* Begin *

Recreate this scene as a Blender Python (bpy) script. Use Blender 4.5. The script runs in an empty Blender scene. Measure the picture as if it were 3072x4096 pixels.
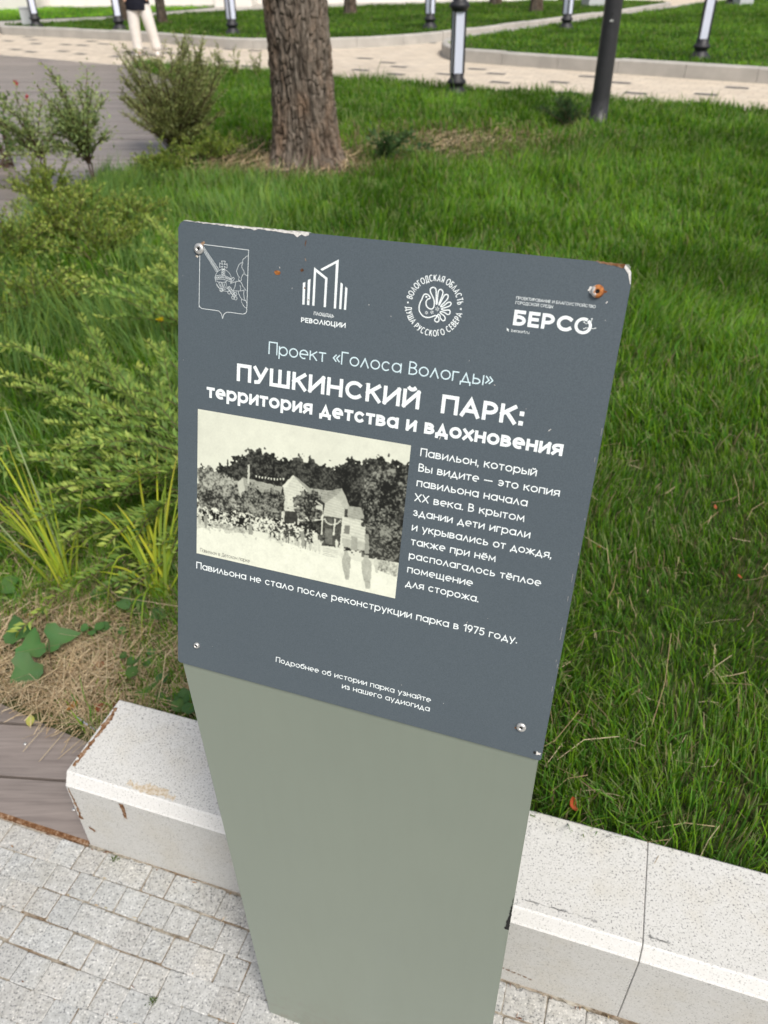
import bpy, bmesh, math, random
import numpy as np
from mathutils import Vector, Matrix, noise

random.seed(7)
rng = np.random.default_rng(11)
R = math.radians
SC = bpy.context.scene
COL = SC.collection

# ------------------------------------------------------------------ camera
CAM_H = 1.6557
cd = bpy.data.cameras.new("camera")
cam = bpy.data.objects.new("camera", cd)
COL.objects.link(cam)
pitch, roll = R(36.282), R(-0.734)
fwd = Vector((0, math.cos(pitch), -math.sin(pitch)))
up0 = Vector((0, math.sin(pitch), math.cos(pitch)))
rt0 = Vector((1, 0, 0))
rt = rt0 * math.cos(roll) + up0 * math.sin(roll)
up = -rt0 * math.sin(roll) + up0 * math.cos(roll)
M = Matrix((rt, up, -fwd)).transposed().to_4x4()
M.translation = (0, 0, CAM_H)
cam.matrix_world = M
cd.sensor_fit = 'VERTICAL'
cd.sensor_height = 36.0
cd.sensor_width = 27.0
cd.lens = 36.0 * 3110 / 4096
cd.clip_start = 0.02
cd.clip_end = 600
cd.dof.use_dof = True
cd.dof.focus_distance = 0.90
cd.dof.aperture_fstop = 7.8
SC.camera = cam

# ------------------------------------------------------------------ light
SUN_AZ = R(152)      # compass-like: direction the light comes from, measured from +Y clockwise
SUN_EL = R(52)
w = bpy.data.worlds.new("World")
SC.world = w
w.use_nodes = True
nt = w.node_tree
bg = nt.nodes["Background"]
sky = nt.nodes.new("ShaderNodeTexSky")
sky.sky_type = 'NISHITA'
sky.sun_disc = False
sky.sun_elevation = SUN_EL
sky.sun_rotation = SUN_AZ
sky.dust_density = 4.0
sky.air_density = 1.0
hs = nt.nodes.new("ShaderNodeHueSaturation")      # thin white cloud over the blue
hs.inputs['Saturation'].default_value = 0.5
nt.links.new(sky.outputs[0], hs.inputs['Color'])
nt.links.new(hs.outputs[0], bg.inputs[0])
bg.inputs[1].default_value = 0.125
sd = bpy.data.lights.new("sun", 'SUN')
sd.energy = 2.7
sd.angle = R(17)
sd.color = (1.0, 0.95, 0.87)
sun = bpy.data.objects.new("sun", sd)
COL.objects.link(sun)
sdir = Vector((math.sin(SUN_AZ) * math.cos(SUN_EL), math.cos(SUN_AZ) * math.cos(SUN_EL), math.sin(SUN_EL)))
sun.rotation_euler = sdir.to_track_quat('Z', 'Y').to_euler()
sun.location = sdir * 20
SC.view_settings.view_transform = 'Standard'
SC.view_settings.look = 'None'
SC.view_settings.exposure = 0.16
SC.view_settings.gamma = 1.0

# ------------------------------------------------------------------ helpers
def tag(o, label=None, cat=None, group=None, kind=None):
    if label: o["label"] = label
    if cat: o["category"] = cat
    if group: o["group"] = group
    if kind: o["kind"] = kind
    return o

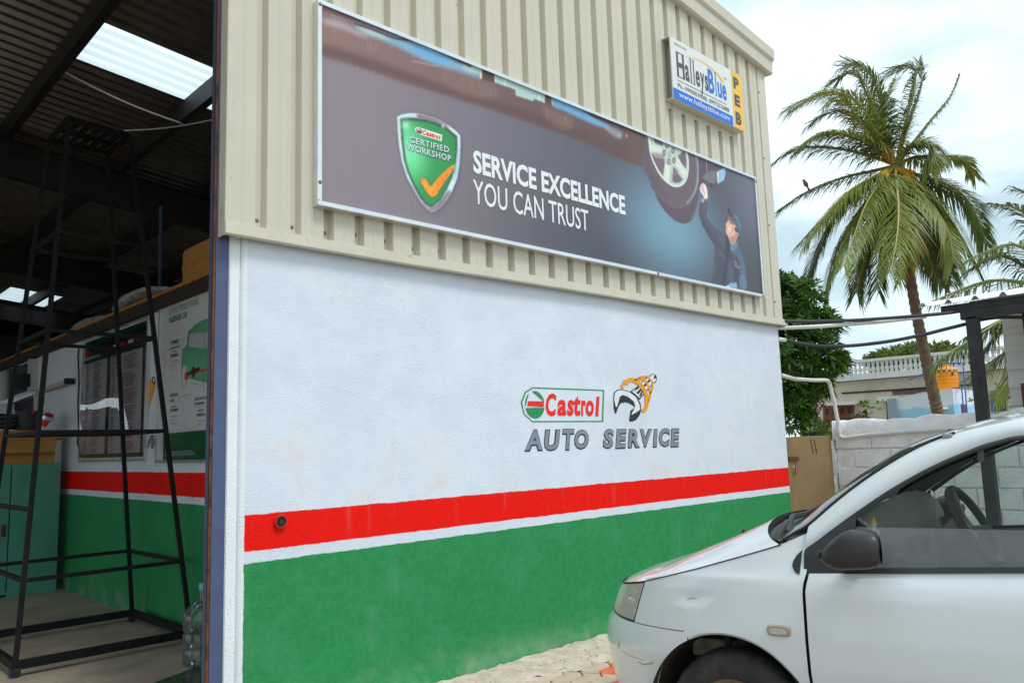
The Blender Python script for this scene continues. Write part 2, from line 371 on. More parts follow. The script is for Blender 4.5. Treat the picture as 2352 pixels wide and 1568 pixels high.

* End *

**Requirements**
Please restate the material above line by line, exactly, beginning at its first line and ending with the line that contains "from mathutils import Vector, Matrix, noise", without any pictures.

**Output of the exercise**
Recreate this scene as a Blender Python (bpy) script. Use Blender 4.5. The script runs in an empty Blender scene. Measure the picture as if it were 3072x4096 pixels.
import bpy, bmesh, math, random
import numpy as np
from mathutils import Vector, Matrix, noise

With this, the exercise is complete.